Do this:
Keep the pictures out of the copy and print all the entries below exactly.

Entries shown:
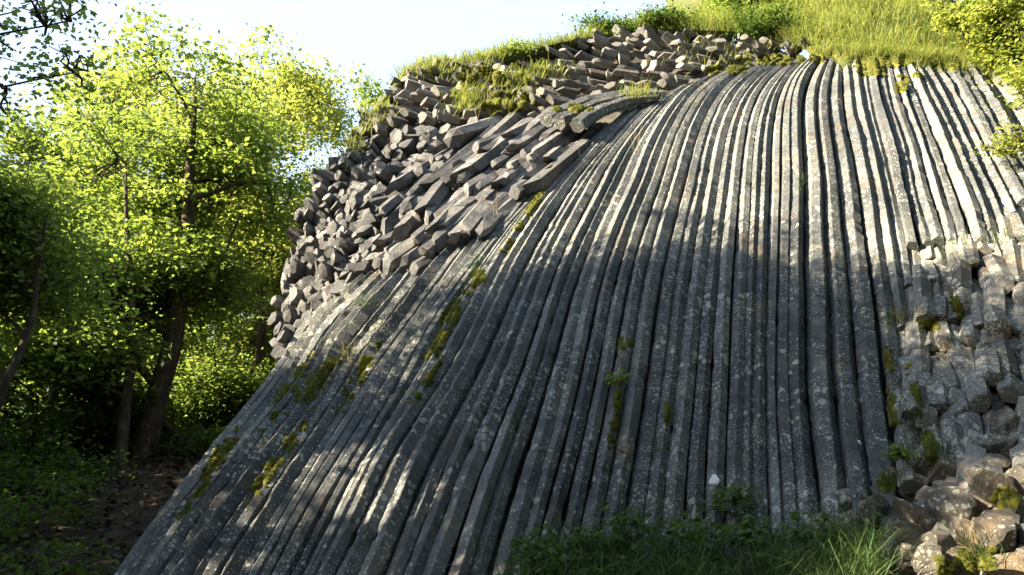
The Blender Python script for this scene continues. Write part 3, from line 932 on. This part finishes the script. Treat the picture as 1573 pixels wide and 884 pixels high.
def moss():
    rg = np.random.RandomState(9)
    # (u, v, half length along the column, half width, direction dx/dv, weight)
    sp = [(700, 478, 24, 12, -.6, 1.6), (735, 428, 10, 10, -.6, .8), (672, 530, 28, 8, -.6, 1.0), (655, 585, 35, 6, -.6, .7), (795, 360, 22, 8, -.6, 1.0), (822, 310, 24, 6, -.6, .5),
          (470, 602, 26, 18, -.75, 1.4), (450, 585, 34, 8, -.75, .9), (500, 570, 22, 10, -.75, .8), (545, 590, 40, 10, -.6, .9), (440, 690, 45, 10, -.65, 1.0), (345, 690, 26, 10, -.75, 1.0),
          (330, 715, 20, 8, -.75, .8), (405, 735, 30, 7, -.65, .8), (560, 560, 30, 8, -.6, .6), (418, 640, 20, 8, -.75, .5), (300, 765, 24, 4, -.75, .4), (945, 640, 40, 6, -.1, .5), (960, 525, 8, 8, 0, .4),
          (1330, 90, 10, 48, 0, 3.0), (1290, 85, 9, 50, 0, 3.0), (1400, 92, 8, 50, 0, 2.0), (1340, 105, 12, 16, 0, 1.2), (1200, 92, 6, 50, -.1, 1.2), (1120, 108, 6, 26, -.1, .8), (1450, 98, 8, 26, 0, 1.2), (1385, 130, 10, 8, 0, .5), (1410, 108, 8, 10, 0, .6),
          (770, 155, 10, 40, 0, 1.6), (880, 168, 4, 22, 0, .6), (760, 120, 12, 40, 0, 1), (1365, 560, 20, 4, .1, .3), (1372, 630, 24, 5, .1, .5), (1405, 600, 30, 5, .2, .5), (1430, 690, 20, 8, .1, .6),
          (1500, 860, 14, 22, 0, 1.0), (1545, 765, 10, 14, 0, .7), (1470, 470, 20, 6, .3, .4), (1360, 745, 12, 10, 0, .6), (1430, 500, 8, 12, 0, .4), (1025, 650, 30, 3, 0, .3), (1450, 870, 12, 8, 0, .6)]
    pts, nrm = [], []
    for (u, v, sl_, sw, sd, wt) in sp:
        for _ in range(int(560 * wt * (2.6 if v < 180 else 1))):
            a = np.clip(rg.normal(0, .5), -1.3, 1.3) * sl_; b = np.clip(rg.normal(0, .5), -1.3, 1.3) * sw
            if vn(np.array([[ (u + b + sd * a) / 9, (v + a) / 14, 0.0]]), 1.0, 4)[0] < -0.15: continue
            loc, n_ = hit(u + b + sd * a, v + a)
            if loc is not None and loc[1] < 13.5: pts.append(loc); nrm.append(n_)
    pts = np.array(pts); nrm = np.array(nrm); n = len(pts)
    # cushions: small low pyramids with a ragged rim
    k = 6
    r = rg.uniform(0.012, 0.032, n) * np.where(pts[:, 1] > 9, 1.7, 1.0)
    t1 = unit(np.cross(nrm, UP + 0.01)); t2 = np.cross(nrm, t1)
    a = np.linspace(0, 2 * math.pi, k, endpoint=False)[None] + rg.uniform(0, 6, n)[:, None]
    rr = r[:, None] * rg.uniform(.7, 1.3, (n, k))
    rim = pts[:, None] - nrm[:, None] * .006 + (np.cos(a) * rr)[..., None] * t1[:, None] + (np.sin(a) * rr)[..., None] * t2[:, None]
    tip = (pts + nrm * (r * .75)[:, None])[:, None]
    V = np.concatenate([rim, tip], 1).reshape(-1, 3)
    o = np.arange(n)[:, None] * (k + 1)
    t = np.concatenate([o + np.array([[j, (j + 1) % k, k]]) for j in range(k)])
    cush = (V, None, t, np.repeat(rg.uniform(0, 1, n), k + 1))
    bl = blades(pts, unit(nrm + UP * .3), np.full(n, 0.035), 0.006, 0.4, 77)
    obj("moss", mesh_of("moss", [cush, bl]), M_MOSS, kind="stuff")
moss()

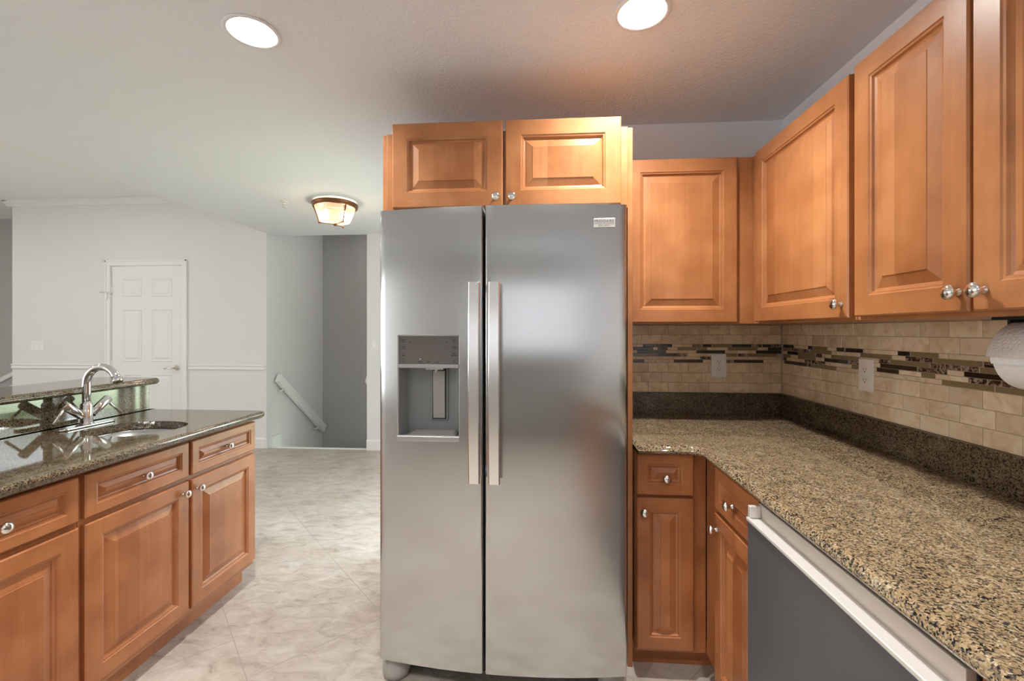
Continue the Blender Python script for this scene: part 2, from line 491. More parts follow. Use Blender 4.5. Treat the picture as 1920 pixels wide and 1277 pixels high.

Final result:
The Blender Python script for this scene continues. Write part 3, from line 932 on. This part finishes the script. Treat the picture as 1573 pixels wide and 884 pixels high.
def moss():
    rg = np.random.RandomState(9)
    # (u, v, half length along the column, half width, direction dx/dv, weight)
    sp = [(700, 478, 24, 12, -.6, 1.6), (735, 428, 10, 10, -.6, .8), (672, 530, 28, 8, -.6, 1.0), (655, 585, 35, 6, -.6, .7), (795, 360, 22, 8, -.6, 1.0), (822, 310, 24, 6, -.6, .5),
          (470, 602, 26, 18, -.75, 1.4), (450, 585, 34, 8, -.75, .9), (500, 570, 22, 10, -.75, .8), (545, 590, 40, 10, -.6, .9), (440, 690, 45, 10, -.65, 1.0), (345, 690, 26, 10, -.75, 1.0),
          (330, 715, 20, 8, -.75, .8), (405, 735, 30, 7, -.65, .8), (560, 560, 30, 8, -.6, .6), (418, 640, 20, 8, -.75, .5), (300, 765, 24, 4, -.75, .4), (945, 640, 40, 6, -.1, .5), (960, 525, 8, 8, 0, .4),
          (1330, 90, 10, 48, 0, 3.0), (1290, 85, 9, 50, 0, 3.0), (1400, 92, 8, 50, 0, 2.0), (1340, 105, 12, 16, 0, 1.2), (1200, 92, 6, 50, -.1, 1.2), (1120, 108, 6, 26, -.1, .8), (1450, 98, 8, 26, 0, 1.2), (1385, 130, 10, 8, 0, .5), (1410, 108, 8, 10, 0, .6),
          (770, 155, 10, 40, 0, 1.6), (880, 168, 4, 22, 0, .6), (760, 120, 12, 40, 0, 1), (1365, 560, 20, 4, .1, .3), (1372, 630, 24, 5, .1, .5), (1405, 600, 30, 5, .2, .5), (1430, 690, 20, 8, .1, .6),
          (1500, 860, 14, 22, 0, 1.0), (1545, 765, 10, 14, 0, .7), (1470, 470, 20, 6, .3, .4), (1360, 745, 12, 10, 0, .6), (1430, 500, 8, 12, 0, .4), (1025, 650, 30, 3, 0, .3), (1450, 870, 12, 8, 0, .6)]
    pts, nrm = [], []
    for (u, v, sl_, sw, sd, wt) in sp:
        for _ in range(int(560 * wt * (2.6 if v < 180 else 1))):
            a = np.clip(rg.normal(0, .5), -1.3, 1.3) * sl_; b = np.clip(rg.normal(0, .5), -1.3, 1.3) * sw
            if vn(np.array([[ (u + b + sd * a) / 9, (v + a) / 14, 0.0]]), 1.0, 4)[0] < -0.15: continue
            loc, n_ = hit(u + b + sd * a, v + a)
            if loc is not None and loc[1] < 13.5: pts.append(loc); nrm.append(n_)
    pts = np.array(pts); nrm = np.array(nrm); n = len(pts)
    # cushions: small low pyramids with a ragged rim
    k = 6
    r = rg.uniform(0.012, 0.032, n) * np.where(pts[:, 1] > 9, 1.7, 1.0)
    t1 = unit(np.cross(nrm, UP + 0.01)); t2 = np.cross(nrm, t1)
    a = np.linspace(0, 2 * math.pi, k, endpoint=False)[None] + rg.uniform(0, 6, n)[:, None]
    rr = r[:, None] * rg.uniform(.7, 1.3, (n, k))
    rim = pts[:, None] - nrm[:, None] * .006 + (np.cos(a) * rr)[..., None] * t1[:, None] + (np.sin(a) * rr)[..., None] * t2[:, None]
    tip = (pts + nrm * (r * .75)[:, None])[:, None]
    V = np.concatenate([rim, tip], 1).reshape(-1, 3)
    o = np.arange(n)[:, None] * (k + 1)
    t = np.concatenate([o + np.array([[j, (j + 1) % k, k]]) for j in range(k)])
    cush = (V, None, t, np.repeat(rg.uniform(0, 1, n), k + 1))
    bl = blades(pts, unit(nrm + UP * .3), np.full(n, 0.035), 0.006, 0.4, 77)
    obj("moss", mesh_of("moss", [cush, bl]), M_MOSS, kind="stuff")
moss()

Continue the Blender Python script for this scene: part 2, from line 491. More parts follow. Use Blender 4.5. Treat the picture as 1920 pixels wide and 1277 pixels high.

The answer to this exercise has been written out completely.